I swear this is true. A man and a woman were in court last month. Both had records for violence and assault. A restraining order prevented any communication between the guy, Theodore Murphy, and the girl, Nicole Osbourne. You can imagine the atmosphere of tension and suppressed rage.
But people are people, so this is what happened next. The guy asks the lawyers to pass a message to the girl. It says: "Will you marry me?"
The judge points out the "no- contact" restraining order prohibits her from responding in any way. So he amends it to allow her to react.
With tears in her eyes, she says: "Yes." They leave court together.
This case, which happened in New York last month, proves the songwriter's adage: "Love is strange." Details were forwarded to me by a lawyer, who said: "Where humans are concerned, extreme irrationality is the norm."
My unmarried Hong Kong friend, Cord Krohn, told me he wore a green shirt by chance on Valentine's Day and discovered that some people deliberately wear that color to celebrate Singles Awareness Day. Love hearts are red, and the opposite of red is green.
That evening, my mentor/ bartender told me that Singles Awareness Day is a new holiday, celebrated in February in the West and on November 11 in the East, during which single people give surprise gifts to themselves.
How does that work? "Happy Singles Awareness Day to me! Here, I bought me a gift. For me? Oh, I shouldn't have."
What do such cards say? "Dear John Doe, you may think no one in the world loves you, but don't worry, one person does. That's me, John Doe."
The more you think about it, the sadder it seems. The name of the day abbreviates to "SAD." *** Reader Wade Wollin bought a Hong Kong-made Valentine's Day card for his lovely wife, Erica Liu. When he got home and opened it to write inside, he found a pre-printed message saying: "With Deepest Sympathy."
This must be the first card exclusively designed for girls hooked up with the sort of men their mothers warned them about. *** At a barbecue the other day, one of my kids asked for a beer. I said sure.
Beer is super bitter to young tastebuds.
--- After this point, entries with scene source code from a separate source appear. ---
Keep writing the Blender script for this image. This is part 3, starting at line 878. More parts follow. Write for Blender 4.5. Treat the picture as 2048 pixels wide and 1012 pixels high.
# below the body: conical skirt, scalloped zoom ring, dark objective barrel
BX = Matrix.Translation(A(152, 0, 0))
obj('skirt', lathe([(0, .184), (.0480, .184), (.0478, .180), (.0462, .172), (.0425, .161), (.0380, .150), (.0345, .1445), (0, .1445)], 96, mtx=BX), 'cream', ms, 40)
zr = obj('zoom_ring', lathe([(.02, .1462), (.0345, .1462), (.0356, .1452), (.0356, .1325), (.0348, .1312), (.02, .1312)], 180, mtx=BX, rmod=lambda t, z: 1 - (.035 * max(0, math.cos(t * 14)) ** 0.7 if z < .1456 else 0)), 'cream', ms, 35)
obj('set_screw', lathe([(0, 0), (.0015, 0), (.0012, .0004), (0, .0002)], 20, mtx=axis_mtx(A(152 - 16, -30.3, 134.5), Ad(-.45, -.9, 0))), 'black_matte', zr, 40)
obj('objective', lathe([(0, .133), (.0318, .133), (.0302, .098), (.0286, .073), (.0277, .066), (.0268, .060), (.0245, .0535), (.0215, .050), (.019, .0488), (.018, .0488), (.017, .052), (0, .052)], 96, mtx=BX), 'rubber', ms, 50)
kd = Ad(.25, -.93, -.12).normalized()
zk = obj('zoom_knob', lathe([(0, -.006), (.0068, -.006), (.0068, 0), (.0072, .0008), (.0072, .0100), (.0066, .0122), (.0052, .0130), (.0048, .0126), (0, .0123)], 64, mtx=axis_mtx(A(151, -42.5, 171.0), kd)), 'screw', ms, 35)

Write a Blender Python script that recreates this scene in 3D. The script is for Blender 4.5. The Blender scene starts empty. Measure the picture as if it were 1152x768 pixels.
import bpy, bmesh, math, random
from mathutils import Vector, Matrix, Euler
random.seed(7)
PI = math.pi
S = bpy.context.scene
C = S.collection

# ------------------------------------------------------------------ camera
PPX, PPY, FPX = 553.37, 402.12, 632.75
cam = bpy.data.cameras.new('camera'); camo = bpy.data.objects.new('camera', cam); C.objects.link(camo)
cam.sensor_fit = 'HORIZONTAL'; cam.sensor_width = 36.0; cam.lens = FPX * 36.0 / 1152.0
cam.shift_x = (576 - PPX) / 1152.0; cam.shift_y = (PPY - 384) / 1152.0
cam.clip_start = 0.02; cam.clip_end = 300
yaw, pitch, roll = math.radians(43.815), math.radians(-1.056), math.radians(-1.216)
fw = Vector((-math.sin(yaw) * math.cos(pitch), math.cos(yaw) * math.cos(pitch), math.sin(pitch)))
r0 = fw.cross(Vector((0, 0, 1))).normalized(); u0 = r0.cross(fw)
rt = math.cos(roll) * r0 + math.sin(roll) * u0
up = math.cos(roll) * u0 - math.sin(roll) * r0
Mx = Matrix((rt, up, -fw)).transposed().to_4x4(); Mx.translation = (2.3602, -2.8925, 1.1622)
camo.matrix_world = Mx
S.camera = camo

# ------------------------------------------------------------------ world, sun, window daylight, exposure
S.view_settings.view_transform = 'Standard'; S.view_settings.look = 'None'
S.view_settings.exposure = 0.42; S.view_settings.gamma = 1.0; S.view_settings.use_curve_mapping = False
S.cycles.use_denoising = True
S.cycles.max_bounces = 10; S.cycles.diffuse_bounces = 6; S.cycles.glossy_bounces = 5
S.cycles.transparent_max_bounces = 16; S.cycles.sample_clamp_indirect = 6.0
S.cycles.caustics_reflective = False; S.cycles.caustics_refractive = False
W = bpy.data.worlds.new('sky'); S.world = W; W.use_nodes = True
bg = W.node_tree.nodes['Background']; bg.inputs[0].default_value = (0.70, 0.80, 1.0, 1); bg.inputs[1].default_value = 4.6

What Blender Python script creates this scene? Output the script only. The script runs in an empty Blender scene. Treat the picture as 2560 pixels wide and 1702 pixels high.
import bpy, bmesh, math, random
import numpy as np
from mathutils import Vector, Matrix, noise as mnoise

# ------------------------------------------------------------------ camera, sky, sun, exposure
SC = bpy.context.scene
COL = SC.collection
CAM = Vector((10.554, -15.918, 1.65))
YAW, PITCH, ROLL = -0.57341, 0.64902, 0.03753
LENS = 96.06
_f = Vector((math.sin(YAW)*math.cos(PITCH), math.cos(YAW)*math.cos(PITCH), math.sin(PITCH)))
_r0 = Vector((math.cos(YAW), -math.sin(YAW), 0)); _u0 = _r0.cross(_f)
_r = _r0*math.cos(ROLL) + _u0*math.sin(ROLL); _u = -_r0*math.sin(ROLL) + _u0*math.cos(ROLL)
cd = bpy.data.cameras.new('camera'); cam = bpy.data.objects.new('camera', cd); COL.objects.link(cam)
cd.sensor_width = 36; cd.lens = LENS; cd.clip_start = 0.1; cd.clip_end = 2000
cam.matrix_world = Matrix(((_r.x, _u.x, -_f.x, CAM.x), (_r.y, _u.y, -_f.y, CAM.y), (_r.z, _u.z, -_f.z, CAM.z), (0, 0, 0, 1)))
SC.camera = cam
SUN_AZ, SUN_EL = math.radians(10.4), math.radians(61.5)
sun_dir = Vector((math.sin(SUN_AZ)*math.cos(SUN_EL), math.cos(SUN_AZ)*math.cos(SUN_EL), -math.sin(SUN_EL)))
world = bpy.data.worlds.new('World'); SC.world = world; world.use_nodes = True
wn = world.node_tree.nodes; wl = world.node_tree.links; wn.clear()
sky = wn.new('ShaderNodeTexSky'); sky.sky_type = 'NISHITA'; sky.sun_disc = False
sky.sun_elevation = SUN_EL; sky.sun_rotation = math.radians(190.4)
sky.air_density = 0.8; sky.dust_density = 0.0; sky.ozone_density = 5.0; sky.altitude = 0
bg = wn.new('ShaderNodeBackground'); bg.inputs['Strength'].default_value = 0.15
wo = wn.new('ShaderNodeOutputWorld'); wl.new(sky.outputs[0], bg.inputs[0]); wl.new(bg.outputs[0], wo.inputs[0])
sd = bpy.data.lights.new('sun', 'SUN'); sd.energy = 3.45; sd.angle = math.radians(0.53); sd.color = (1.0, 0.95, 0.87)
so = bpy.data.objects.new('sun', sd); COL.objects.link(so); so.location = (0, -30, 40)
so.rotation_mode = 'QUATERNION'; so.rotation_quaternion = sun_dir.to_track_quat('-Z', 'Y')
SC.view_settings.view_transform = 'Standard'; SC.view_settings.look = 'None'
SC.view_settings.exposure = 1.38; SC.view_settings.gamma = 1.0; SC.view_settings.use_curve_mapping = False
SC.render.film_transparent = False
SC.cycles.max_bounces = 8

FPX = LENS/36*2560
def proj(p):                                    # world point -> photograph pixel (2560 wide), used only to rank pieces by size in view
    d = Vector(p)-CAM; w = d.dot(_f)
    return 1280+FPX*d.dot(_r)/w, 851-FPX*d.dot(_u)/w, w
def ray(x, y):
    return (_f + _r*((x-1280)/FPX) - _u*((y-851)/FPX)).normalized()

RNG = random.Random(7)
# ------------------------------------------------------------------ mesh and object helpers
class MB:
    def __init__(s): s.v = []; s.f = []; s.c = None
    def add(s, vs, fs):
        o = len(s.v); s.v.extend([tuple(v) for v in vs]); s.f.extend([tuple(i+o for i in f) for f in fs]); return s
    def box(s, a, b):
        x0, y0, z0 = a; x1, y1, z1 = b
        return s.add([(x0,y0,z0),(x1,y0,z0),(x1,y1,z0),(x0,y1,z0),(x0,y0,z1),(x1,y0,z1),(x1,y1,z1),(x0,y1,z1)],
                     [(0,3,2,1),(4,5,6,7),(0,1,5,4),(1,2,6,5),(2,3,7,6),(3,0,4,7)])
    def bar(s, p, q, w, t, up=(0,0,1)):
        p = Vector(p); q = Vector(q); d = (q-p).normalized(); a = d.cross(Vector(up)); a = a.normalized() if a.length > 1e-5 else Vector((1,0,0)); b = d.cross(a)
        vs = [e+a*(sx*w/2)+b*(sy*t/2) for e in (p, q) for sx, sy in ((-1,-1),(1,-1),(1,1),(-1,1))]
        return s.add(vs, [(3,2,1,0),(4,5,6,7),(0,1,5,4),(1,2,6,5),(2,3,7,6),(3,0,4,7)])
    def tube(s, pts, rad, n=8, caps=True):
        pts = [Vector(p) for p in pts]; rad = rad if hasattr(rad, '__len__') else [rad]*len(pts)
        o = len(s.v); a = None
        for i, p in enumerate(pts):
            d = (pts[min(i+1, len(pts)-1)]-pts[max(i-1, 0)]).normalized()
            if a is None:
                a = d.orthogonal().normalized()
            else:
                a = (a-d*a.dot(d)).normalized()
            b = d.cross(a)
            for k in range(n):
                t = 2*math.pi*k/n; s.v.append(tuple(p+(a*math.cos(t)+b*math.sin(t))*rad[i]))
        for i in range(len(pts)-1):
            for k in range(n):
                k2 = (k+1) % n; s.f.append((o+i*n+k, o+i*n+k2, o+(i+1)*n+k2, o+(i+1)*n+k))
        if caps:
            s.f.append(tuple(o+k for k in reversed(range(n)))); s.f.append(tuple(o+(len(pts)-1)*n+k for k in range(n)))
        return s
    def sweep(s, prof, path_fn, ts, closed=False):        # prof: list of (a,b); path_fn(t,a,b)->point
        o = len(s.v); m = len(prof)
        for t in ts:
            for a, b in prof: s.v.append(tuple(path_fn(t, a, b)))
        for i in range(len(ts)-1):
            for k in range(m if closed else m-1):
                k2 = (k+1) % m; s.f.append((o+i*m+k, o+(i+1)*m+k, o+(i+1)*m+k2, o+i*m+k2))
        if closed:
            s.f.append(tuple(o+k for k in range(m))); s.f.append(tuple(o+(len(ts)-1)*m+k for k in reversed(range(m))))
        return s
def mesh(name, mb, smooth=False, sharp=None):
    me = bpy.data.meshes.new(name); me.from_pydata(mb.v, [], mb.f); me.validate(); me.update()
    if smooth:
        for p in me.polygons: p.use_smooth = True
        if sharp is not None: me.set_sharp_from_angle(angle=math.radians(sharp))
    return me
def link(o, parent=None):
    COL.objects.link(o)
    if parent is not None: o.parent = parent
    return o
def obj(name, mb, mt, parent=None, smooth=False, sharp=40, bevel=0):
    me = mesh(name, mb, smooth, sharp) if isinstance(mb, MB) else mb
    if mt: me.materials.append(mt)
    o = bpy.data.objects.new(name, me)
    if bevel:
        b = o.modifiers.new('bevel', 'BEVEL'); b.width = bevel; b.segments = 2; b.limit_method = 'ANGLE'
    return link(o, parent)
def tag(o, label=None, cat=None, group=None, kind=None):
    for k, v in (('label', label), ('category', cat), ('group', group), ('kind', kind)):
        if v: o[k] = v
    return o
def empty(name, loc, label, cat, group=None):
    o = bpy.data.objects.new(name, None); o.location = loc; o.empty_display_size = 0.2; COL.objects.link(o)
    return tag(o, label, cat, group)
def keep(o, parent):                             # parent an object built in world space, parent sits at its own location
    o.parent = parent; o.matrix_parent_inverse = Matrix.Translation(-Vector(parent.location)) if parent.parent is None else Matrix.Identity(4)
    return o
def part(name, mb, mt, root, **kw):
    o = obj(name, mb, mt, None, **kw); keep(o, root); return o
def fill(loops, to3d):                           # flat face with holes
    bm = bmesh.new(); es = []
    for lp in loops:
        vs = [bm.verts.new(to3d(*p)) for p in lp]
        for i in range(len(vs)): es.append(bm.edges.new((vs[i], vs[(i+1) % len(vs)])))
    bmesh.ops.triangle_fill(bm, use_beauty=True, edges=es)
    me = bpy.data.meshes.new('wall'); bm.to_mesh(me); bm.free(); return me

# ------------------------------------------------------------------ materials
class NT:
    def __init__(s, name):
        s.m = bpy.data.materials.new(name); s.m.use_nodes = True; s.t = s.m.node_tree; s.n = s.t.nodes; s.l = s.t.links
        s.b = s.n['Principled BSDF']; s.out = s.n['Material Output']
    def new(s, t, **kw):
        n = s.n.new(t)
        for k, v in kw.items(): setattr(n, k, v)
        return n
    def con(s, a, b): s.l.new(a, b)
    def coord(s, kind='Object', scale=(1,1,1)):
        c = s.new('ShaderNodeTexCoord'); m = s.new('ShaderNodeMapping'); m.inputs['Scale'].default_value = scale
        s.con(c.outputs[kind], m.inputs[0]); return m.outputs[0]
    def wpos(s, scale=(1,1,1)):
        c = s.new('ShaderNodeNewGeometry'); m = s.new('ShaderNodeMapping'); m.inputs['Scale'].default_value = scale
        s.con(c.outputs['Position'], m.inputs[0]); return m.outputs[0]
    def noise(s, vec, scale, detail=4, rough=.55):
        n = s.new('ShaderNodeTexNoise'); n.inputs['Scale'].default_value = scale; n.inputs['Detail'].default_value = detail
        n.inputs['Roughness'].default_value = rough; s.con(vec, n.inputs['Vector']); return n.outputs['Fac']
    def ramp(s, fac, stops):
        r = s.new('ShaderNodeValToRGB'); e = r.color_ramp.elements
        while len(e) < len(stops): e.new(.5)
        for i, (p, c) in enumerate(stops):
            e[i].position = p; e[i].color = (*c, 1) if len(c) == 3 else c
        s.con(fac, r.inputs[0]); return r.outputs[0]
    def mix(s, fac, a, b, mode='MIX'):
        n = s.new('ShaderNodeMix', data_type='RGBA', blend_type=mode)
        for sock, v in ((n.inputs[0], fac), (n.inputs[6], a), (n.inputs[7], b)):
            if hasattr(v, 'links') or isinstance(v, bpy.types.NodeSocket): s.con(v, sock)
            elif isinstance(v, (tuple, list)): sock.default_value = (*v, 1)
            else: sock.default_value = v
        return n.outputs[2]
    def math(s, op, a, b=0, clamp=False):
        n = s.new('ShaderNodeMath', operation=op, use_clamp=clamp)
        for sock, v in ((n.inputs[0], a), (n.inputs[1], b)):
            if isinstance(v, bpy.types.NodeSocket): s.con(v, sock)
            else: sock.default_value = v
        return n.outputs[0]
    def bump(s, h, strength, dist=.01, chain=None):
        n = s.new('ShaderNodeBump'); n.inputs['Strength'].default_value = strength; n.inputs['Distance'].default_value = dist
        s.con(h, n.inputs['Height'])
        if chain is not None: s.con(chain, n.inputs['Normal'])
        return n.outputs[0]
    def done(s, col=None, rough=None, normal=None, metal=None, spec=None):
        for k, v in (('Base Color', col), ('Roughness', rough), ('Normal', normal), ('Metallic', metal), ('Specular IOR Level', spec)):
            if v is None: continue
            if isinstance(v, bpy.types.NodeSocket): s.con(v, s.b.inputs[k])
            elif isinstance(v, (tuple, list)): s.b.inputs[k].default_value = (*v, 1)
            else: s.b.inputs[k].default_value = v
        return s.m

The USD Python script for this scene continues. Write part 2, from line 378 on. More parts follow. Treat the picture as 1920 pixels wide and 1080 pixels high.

He sipped it, pulled a face and returned the can.
But US columnist Joe Donatelli warned that there was one beer, Bayhawk Chocolate Porter, which was dangerously child-friendly.
He said: "If my dad had given me a taste when I was a kid, my childhood would have revolved around procuring fake IDs, filching chocolate porters from my friends' parents' refrigerators and trying to get a job at Bayhawk Brewing at age 10."